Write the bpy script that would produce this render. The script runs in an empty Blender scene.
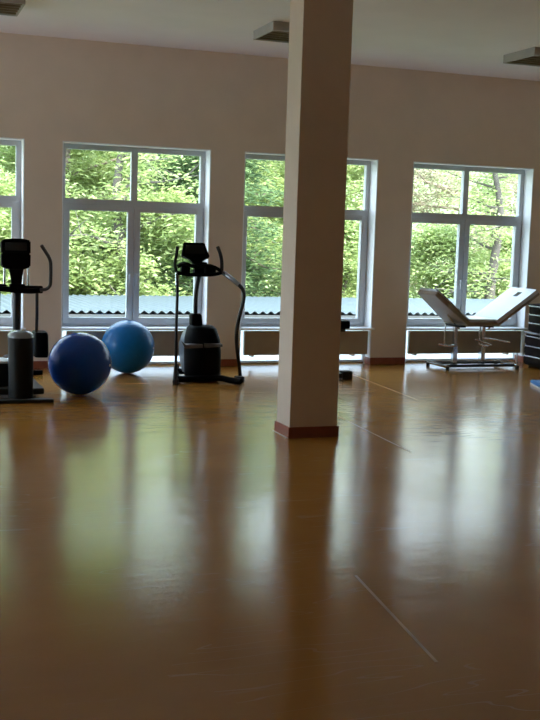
import bpy, bmesh, math, random
from mathutils import Vector, Matrix
random.seed(7)
sc = bpy.context.scene
C = bpy.data.collections.new('place'); sc.collection.children.link(C)
R = math.radians

# ------------------------------------------------------------------ camera
FW = Vector((0.33888, 0.93379, -0.11485)); RT = Vector((0.94078, -0.33759, 0.03112)); UP = Vector((0.00972, 0.11859, 0.9929))
cd = bpy.data.cameras.new('camera'); co = bpy.data.objects.new('camera', cd); C.objects.link(co)
M = Matrix((RT, UP, -FW)).transposed().to_4x4(); M.translation = Vector((0, 0, 1.6)); co.matrix_world = M
cd.sensor_fit = 'VERTICAL'; cd.sensor_height = 24; cd.lens = 36; cd.clip_end = 500; cd.clip_start = .05
sc.camera = co
sc.cycles.max_bounces = 16; sc.cycles.diffuse_bounces = 10; sc.cycles.transparent_max_bounces = 12
sc.view_settings.view_transform = 'Standard'; sc.view_settings.look = 'None'; sc.view_settings.gamma = 1
sc.view_settings.exposure = 0.1
def at(px, py, Y):                     # the place at depth Y that the photograph shows at this pixel
    d = FW*1080 + RT*(px-270) - UP*(py-360)
    return Vector((0, 0, 1.6)) + d*(Y/d.y)
def ground(px, py, z=0):
    d = FW*1080 + RT*(px-270) - UP*(py-360)
    return Vector((0, 0, 1.6)) + d*((z-1.6)/d.z)

# ------------------------------------------------------------------ materials
def mat(name, col, rough=.5, metal=0, var=.08, scale=8, bump=0, spec=.5, coat=0, vscale=None):
    m = bpy.data.materials.new(name); m.use_nodes = True; nt = m.node_tree; b = nt.nodes['Principled BSDF']
    tc = nt.nodes.new('ShaderNodeTexCoord'); n = nt.nodes.new('ShaderNodeTexNoise'); n.inputs['Scale'].default_value = scale
    n.inputs['Detail'].default_value = 4
    if vscale:
        mp = nt.nodes.new('ShaderNodeMapping'); mp.inputs['Scale'].default_value = vscale
        nt.links.new(tc.outputs['Object'], mp.inputs[0]); nt.links.new(mp.outputs[0], n.inputs['Vector'])
    else: nt.links.new(tc.outputs['Object'], n.inputs['Vector'])
    r = nt.nodes.new('ShaderNodeValToRGB')
    r.color_ramp.elements[0].position = .3; r.color_ramp.elements[1].position = .7
    r.color_ramp.elements[0].color = (*[c*(1-var) for c in col], 1); r.color_ramp.elements[1].color = (*[min(1, c*(1+var)) for c in col], 1)
    nt.links.new(n.outputs['Fac'], r.inputs[0]); nt.links.new(r.outputs[0], b.inputs['Base Color'])
    b.inputs['Roughness'].default_value = rough; b.inputs['Metallic'].default_value = metal
    b.inputs['Specular IOR Level'].default_value = spec; b.inputs['Coat Weight'].default_value = coat
    if bump:
        bp = nt.nodes.new('ShaderNodeBump'); bp.inputs['Strength'].default_value = bump; bp.inputs['Distance'].default_value = .01
        nt.links.new(n.outputs['Fac'], bp.inputs['Height']); nt.links.new(bp.outputs[0], b.inputs['Normal'])
    return m
WALL = mat('wall_paint', (.80, .70, .59), .85, var=.03, scale=3)
CEIL = mat('ceiling_paint', (.90, .865, .915), .9, var=.02, scale=2)
COLM = mat('pillar_paint', (.80, .70, .59), .8, var=.03, scale=3)
BASE = mat('red_brown_skirting', (.30, .085, .05), .4, var=.15, scale=14)
UPVC = mat('white_window_plastic', (.58, .60, .64), .35, var=.02)
PLAST = mat('white_reveal_plaster', (.92, .94, .97), .5, var=.02)
GLARE = mat('pale_base_glare', (.85, .83, .78), .4)  # pale colour imitating the glare at the pillar's foot
RADM = mat('brown_radiator_paint', (.40, .335, .25), .5, var=.04)
BLUE = mat('blue_vinyl', (.001, .05, .30), .22, var=.06, scale=20, spec=.3)
BLUE2 = mat('light_blue_vinyl', (.002, .155, .46), .28, var=.06, scale=20, spec=.35)
BLK = mat('black_plastic', (.003, .003, .0035), .6, var=.2, spec=.06)
GREY = mat('charcoal_plastic', (.006, .008, .008), .5, var=.1, spec=.2)
DSTEEL = mat('dark_painted_steel', (.012, .012, .014), .4, var=.1)
CHR = mat('chrome', (.7, .72, .74), .15, 1, var=.03)
RUB = mat('black_rubber', (.015, .015, .015), .8)
SCR = mat('dark_screen', (.01, .012, .016), .12)
VINYL = mat('white_upholstery', (.62, .66, .70), .38, var=.02, scale=30)
UNDER = mat('beige_underside_board', (.42, .37, .31), .5, var=.05)
TRIMB = mat('brown_upholstery_edge', (.30, .235, .18), .45, var=.05)
DWOOD = mat('dark_cabinet_wood', (.012, .006, .006), .6, var=.3, scale=6, vscale=(1, 1, 14), spec=.15)
ALU = mat('bright_metal_strip', (.50, .50, .52), .25, .8, var=.03)
MATB = mat('blue_mat_foam', (.02, .16, .45), .6, var=.06)
WHITE = mat('white_foam', (.8, .82, .85), .6, var=.03)
LAMPH = mat('lamp_housing_grey', (.42, .41, .38), .6)
LOUV = mat('louvre_bronze', (.24, .18, .10), .4, .3, var=.1)
LOUV2 = mat('lamp_housing_dark', (.03, .024, .016), .6)
BARK = mat('bark', (.16, .13, .10), .9, var=.35, scale=5, bump=.4)
BARKG = mat('grey_bark', (.10, .088, .075), .9, var=.3, scale=5, bump=.4)
BARKP = mat('pale_bark', (.34, .27, .21), .9, var=.3, scale=5, bump=.4)

def glass_mat():
    m = bpy.data.materials.new('window_glass'); m.use_nodes = True; nt = m.node_tree; nt.nodes.clear()
    o = nt.nodes.new('ShaderNodeOutputMaterial'); mx = nt.nodes.new('ShaderNodeMixShader'); t = nt.nodes.new('ShaderNodeBsdfTransparent')
    g = nt.nodes.new('ShaderNodeBsdfGlossy'); g.inputs['Roughness'].default_value = .02
    lw = nt.nodes.new('ShaderNodeLayerWeight'); lw.inputs[0].default_value = .5
    pw = nt.nodes.new('ShaderNodeMath'); pw.operation = 'POWER'; pw.inputs[1].default_value = 5; nt.links.new(lw.outputs['Facing'], pw.inputs[0])
    f = nt.nodes.new('ShaderNodeMath'); f.operation = 'MULTIPLY_ADD'; f.inputs[1].default_value = .9; f.inputs[2].default_value = .03; nt.links.new(pw.outputs[0], f.inputs[0])
    t.inputs['Color'].default_value = (.93, .96, .95, 1)
    nt.links.new(f.outputs[0], mx.inputs[0]); nt.links.new(t.outputs[0], mx.inputs[1]); nt.links.new(g.outputs[0], mx.inputs[2]); nt.links.new(mx.outputs[0], o.inputs[0])
    return m
GLASS = glass_mat()
def milky_mat():
    m = bpy.data.materials.new('milky_glass'); m.use_nodes = True; nt = m.node_tree; b = nt.nodes['Principled BSDF']; o = nt.nodes['Material Output']
    n = nt.nodes.new('ShaderNodeTexNoise'); n.inputs['Scale'].default_value = 3
    r = nt.nodes.new('ShaderNodeValToRGB'); r.color_ramp.elements[0].color = (.88, .93, .97, 1); r.color_ramp.elements[1].color = (.93, .97, 1, 1)
    nt.links.new(n.outputs['Fac'], r.inputs[0])
    tr = nt.nodes.new('ShaderNodeBsdfTranslucent'); nt.links.new(r.outputs[0], tr.inputs[0]); nt.links.new(r.outputs[0], b.inputs['Base Color'])
    mx = nt.nodes.new('ShaderNodeMixShader'); mx.inputs[0].default_value = .8
    nt.links.new(b.outputs[0], mx.inputs[1]); nt.links.new(tr.outputs[0], mx.inputs[2]); nt.links.new(mx.outputs[0], o.inputs[0])
    return m
MILK = milky_mat()

def leaf_mat(name, a, b_, c):
    m = bpy.data.materials.new(name); m.use_nodes = True; nt = m.node_tree; b = nt.nodes['Principled BSDF']; o = nt.nodes['Material Output']
    g = nt.nodes.new('ShaderNodeNewGeometry'); r = nt.nodes.new('ShaderNodeValToRGB')
    e = r.color_ramp.elements; e[0].color = (*a, 1); e[1].color = (*c, 1); x = e.new(.5); x.color = (*b_, 1)
    nt.links.new(g.outputs['Random Per Island'], r.inputs[0]); nt.links.new(r.outputs[0], b.inputs['Base Color'])
    b.inputs['Roughness'].default_value = .6; b.inputs['Specular IOR Level'].default_value = .2
    tr = nt.nodes.new('ShaderNodeBsdfTranslucent'); nt.links.new(r.outputs[0], tr.inputs[0])
    mx = nt.nodes.new('ShaderNodeMixShader'); mx.inputs[0].default_value = .5
    nt.links.new(b.outputs[0], mx.inputs[1]); nt.links.new(tr.outputs[0], mx.inputs[2]); nt.links.new(mx.outputs[0], o.inputs[0])
    return m
K_ = 1.0
LF1 = leaf_mat('spring_leaves', (.26*K_, .34*K_, .12*K_), (.38*K_, .47*K_, .18*K_), (.54*K_, .60*K_, .32*K_))
LF2 = leaf_mat('dark_needles', (.07, .12, .06), (.14, .22, .10), (.30, .42, .18))
LF3 = leaf_mat('pale_leaves', (.27*K_, .26*K_, .16*K_), (.40*K_, .39*K_, .25*K_), (.54*K_, .53*K_, .38*K_))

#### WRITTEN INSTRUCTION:
From the listing above, copy all lines holding the word "scene".

#### THE REPLY:
Write the bpy script that would produce this render. The script runs in an empty Blender scene.
sc = bpy.context.scene